Scenes as source code:

□ □ □

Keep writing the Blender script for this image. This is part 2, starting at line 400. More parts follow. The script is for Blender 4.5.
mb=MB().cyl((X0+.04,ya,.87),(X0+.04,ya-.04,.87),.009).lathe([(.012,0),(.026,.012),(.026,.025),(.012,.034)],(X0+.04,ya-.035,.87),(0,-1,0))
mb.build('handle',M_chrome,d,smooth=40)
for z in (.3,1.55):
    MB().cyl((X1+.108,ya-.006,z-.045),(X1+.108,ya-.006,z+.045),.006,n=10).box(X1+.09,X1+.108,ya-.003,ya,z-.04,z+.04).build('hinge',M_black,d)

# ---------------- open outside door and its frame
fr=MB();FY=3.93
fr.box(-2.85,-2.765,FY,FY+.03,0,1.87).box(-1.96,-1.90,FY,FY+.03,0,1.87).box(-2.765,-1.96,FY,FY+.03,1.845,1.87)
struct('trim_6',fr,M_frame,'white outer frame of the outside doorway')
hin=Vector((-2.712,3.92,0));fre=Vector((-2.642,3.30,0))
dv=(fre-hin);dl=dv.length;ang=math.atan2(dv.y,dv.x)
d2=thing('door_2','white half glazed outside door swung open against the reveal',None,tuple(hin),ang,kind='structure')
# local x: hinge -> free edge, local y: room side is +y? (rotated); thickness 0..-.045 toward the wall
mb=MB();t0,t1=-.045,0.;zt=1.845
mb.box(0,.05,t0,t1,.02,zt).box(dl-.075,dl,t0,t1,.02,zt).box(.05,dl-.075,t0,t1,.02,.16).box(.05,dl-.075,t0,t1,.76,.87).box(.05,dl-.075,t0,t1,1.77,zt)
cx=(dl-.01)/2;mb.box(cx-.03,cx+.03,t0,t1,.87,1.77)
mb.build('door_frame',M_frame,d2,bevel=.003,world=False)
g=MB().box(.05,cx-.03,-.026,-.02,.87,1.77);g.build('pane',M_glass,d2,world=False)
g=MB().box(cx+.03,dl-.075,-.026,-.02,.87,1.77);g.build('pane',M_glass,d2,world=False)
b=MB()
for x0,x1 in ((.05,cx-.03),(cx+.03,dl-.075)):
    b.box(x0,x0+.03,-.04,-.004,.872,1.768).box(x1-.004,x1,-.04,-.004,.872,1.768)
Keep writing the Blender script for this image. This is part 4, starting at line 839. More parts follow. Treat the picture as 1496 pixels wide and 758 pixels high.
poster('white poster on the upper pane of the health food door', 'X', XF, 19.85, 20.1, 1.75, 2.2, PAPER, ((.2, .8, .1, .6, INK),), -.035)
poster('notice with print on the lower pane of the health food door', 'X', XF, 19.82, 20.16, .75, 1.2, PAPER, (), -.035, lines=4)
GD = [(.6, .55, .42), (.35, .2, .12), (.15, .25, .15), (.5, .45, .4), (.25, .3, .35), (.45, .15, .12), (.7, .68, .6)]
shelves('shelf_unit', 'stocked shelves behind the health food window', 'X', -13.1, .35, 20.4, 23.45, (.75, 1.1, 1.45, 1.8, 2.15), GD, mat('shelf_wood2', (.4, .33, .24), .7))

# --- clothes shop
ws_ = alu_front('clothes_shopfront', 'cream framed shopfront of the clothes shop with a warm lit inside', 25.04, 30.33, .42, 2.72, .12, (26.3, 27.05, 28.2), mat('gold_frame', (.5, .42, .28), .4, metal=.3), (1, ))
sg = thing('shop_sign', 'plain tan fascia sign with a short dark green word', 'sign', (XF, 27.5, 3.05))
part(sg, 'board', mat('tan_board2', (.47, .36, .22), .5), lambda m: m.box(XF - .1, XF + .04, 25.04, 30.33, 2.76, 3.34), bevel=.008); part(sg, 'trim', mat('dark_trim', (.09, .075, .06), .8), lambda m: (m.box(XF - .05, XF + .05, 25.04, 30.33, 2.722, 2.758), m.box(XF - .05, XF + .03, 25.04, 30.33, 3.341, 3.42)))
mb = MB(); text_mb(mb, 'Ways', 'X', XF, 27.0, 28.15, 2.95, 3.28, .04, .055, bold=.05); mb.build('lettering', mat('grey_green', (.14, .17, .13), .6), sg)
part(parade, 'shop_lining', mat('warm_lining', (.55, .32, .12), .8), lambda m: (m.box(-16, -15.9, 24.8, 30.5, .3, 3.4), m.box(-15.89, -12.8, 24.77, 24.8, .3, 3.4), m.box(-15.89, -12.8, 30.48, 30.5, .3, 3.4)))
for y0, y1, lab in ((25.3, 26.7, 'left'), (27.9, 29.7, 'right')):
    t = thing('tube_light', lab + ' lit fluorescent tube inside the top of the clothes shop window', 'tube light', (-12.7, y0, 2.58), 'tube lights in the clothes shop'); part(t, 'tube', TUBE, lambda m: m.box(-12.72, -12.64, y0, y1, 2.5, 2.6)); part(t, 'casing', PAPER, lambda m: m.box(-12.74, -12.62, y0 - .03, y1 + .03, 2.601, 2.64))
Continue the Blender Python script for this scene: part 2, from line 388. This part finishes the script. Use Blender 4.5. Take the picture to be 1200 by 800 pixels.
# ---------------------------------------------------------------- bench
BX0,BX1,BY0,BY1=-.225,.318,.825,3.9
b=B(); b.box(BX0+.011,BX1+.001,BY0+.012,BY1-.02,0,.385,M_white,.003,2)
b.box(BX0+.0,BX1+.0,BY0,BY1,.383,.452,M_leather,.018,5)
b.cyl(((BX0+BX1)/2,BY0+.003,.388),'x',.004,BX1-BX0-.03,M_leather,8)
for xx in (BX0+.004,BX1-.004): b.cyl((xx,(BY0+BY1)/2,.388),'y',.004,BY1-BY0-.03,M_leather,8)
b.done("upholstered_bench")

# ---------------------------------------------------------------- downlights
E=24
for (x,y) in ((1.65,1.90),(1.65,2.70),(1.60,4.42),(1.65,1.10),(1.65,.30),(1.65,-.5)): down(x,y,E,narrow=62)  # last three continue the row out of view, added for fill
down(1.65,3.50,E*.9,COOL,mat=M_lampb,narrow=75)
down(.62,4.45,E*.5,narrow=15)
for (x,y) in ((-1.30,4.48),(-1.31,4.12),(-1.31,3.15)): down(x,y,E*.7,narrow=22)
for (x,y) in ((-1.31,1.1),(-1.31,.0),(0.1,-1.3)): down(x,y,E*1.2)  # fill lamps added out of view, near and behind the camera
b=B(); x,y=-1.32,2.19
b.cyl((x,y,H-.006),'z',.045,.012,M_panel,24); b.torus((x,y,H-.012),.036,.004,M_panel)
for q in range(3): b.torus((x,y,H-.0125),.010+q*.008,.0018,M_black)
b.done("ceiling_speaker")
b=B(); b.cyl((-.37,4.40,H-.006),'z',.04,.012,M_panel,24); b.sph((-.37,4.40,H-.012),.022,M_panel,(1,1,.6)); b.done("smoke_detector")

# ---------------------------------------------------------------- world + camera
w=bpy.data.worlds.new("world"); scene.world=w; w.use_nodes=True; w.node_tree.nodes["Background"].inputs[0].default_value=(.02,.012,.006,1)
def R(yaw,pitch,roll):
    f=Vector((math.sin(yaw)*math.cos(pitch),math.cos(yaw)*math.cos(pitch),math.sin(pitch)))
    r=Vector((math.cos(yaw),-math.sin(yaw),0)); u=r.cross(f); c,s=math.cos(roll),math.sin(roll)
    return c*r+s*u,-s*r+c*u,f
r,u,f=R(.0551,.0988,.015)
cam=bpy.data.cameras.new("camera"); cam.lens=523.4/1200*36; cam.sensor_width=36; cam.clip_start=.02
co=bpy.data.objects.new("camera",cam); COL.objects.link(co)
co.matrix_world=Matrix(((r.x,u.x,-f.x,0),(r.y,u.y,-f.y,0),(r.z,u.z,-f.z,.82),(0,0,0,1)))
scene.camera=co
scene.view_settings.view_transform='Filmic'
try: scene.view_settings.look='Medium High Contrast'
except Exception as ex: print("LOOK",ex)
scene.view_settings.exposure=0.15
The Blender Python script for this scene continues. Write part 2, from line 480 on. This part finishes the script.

□ □ □

Directive
Pick each line holding the word "follow" out of the listing.

Finished answer
Keep writing the Blender script for this image. This is part 2, starting at line 400. More parts follow. The script is for Blender 4.5.
Keep writing the Blender script for this image. This is part 4, starting at line 839. More parts follow. Treat the picture as 1496 pixels wide and 758 pixels high.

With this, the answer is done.